**Required work**
Extract the lines between the ones holding "z1=3.2); struct(m.build('wall_back', CREAM))" and "# cream shop further on", inclusive, exactly as written and nothing more.
-- Start of Provided data --
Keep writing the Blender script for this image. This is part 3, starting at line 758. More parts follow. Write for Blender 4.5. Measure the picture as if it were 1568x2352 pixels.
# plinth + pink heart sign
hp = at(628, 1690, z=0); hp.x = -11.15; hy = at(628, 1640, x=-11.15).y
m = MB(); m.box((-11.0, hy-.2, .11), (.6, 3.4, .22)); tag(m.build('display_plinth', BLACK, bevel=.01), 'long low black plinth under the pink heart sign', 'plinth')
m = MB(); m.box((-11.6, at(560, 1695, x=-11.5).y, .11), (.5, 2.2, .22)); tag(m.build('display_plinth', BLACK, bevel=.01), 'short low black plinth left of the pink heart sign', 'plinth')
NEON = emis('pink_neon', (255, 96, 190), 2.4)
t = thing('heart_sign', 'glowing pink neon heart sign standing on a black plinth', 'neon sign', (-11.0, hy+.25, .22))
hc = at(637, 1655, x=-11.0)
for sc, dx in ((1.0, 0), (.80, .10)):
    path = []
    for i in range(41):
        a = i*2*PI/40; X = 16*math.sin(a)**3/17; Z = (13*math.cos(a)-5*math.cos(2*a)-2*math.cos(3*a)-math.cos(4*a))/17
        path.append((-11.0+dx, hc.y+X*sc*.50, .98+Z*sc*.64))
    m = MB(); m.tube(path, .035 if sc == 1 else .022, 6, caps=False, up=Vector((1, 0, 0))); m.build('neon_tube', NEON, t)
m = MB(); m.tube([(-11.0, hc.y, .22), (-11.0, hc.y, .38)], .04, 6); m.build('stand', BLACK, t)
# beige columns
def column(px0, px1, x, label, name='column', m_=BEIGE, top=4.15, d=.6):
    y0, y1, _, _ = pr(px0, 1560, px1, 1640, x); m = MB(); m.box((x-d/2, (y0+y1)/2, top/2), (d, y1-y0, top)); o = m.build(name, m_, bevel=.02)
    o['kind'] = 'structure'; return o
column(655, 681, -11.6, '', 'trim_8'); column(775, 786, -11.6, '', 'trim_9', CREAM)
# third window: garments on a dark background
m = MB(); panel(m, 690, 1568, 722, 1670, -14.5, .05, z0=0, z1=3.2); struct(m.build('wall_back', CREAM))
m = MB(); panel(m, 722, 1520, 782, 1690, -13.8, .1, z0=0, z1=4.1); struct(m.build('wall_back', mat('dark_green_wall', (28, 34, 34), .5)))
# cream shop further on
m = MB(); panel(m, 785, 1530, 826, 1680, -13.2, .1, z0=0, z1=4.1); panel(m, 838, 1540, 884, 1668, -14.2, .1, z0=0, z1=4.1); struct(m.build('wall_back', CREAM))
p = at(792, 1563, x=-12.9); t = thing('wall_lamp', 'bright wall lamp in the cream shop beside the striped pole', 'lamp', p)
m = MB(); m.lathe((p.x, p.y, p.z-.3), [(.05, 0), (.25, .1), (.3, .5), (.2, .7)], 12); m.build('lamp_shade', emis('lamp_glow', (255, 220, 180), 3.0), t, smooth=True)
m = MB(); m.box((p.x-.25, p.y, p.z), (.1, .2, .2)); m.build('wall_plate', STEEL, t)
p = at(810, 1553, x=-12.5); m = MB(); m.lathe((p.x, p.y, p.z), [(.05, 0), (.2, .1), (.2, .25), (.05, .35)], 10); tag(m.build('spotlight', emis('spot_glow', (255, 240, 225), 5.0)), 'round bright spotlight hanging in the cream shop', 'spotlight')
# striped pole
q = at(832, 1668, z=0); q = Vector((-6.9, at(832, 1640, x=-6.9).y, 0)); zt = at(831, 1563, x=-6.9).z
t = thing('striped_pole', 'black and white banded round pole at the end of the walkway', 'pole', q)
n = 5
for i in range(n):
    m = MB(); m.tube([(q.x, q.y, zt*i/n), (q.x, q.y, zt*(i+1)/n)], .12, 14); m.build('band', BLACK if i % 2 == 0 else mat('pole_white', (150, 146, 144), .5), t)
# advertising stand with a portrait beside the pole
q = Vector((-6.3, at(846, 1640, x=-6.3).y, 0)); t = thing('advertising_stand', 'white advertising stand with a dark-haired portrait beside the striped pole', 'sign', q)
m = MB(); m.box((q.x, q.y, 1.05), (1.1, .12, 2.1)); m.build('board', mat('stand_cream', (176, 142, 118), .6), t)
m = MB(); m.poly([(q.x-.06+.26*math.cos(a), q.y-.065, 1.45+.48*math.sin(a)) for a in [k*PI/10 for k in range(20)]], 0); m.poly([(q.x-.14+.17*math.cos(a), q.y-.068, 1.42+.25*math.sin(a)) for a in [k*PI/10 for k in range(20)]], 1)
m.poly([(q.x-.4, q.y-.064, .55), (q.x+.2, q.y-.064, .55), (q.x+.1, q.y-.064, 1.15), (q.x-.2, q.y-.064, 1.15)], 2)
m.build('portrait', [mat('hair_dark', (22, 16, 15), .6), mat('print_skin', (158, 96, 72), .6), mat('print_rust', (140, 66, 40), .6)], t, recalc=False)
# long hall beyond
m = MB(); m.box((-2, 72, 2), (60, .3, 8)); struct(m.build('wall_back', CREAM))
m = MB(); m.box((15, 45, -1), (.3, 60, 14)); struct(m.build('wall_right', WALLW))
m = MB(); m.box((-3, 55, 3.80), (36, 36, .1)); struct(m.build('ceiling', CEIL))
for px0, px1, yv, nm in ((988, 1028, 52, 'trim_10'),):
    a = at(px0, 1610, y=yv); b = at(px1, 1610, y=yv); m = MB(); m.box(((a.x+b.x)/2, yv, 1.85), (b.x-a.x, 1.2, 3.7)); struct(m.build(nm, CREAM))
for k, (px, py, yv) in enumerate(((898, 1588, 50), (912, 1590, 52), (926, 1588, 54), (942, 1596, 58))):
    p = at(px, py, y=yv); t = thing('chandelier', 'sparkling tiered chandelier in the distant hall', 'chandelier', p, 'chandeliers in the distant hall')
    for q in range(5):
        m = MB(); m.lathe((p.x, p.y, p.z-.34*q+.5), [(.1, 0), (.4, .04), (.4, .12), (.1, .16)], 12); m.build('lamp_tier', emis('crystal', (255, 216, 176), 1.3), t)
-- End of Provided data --
**Complete answer**
m = MB(); panel(m, 690, 1568, 722, 1670, -14.5, .05, z0=0, z1=3.2); struct(m.build('wall_back', CREAM))
m = MB(); panel(m, 722, 1520, 782, 1690, -13.8, .1, z0=0, z1=4.1); struct(m.build('wall_back', mat('dark_green_wall', (28, 34, 34), .5)))
# cream shop further on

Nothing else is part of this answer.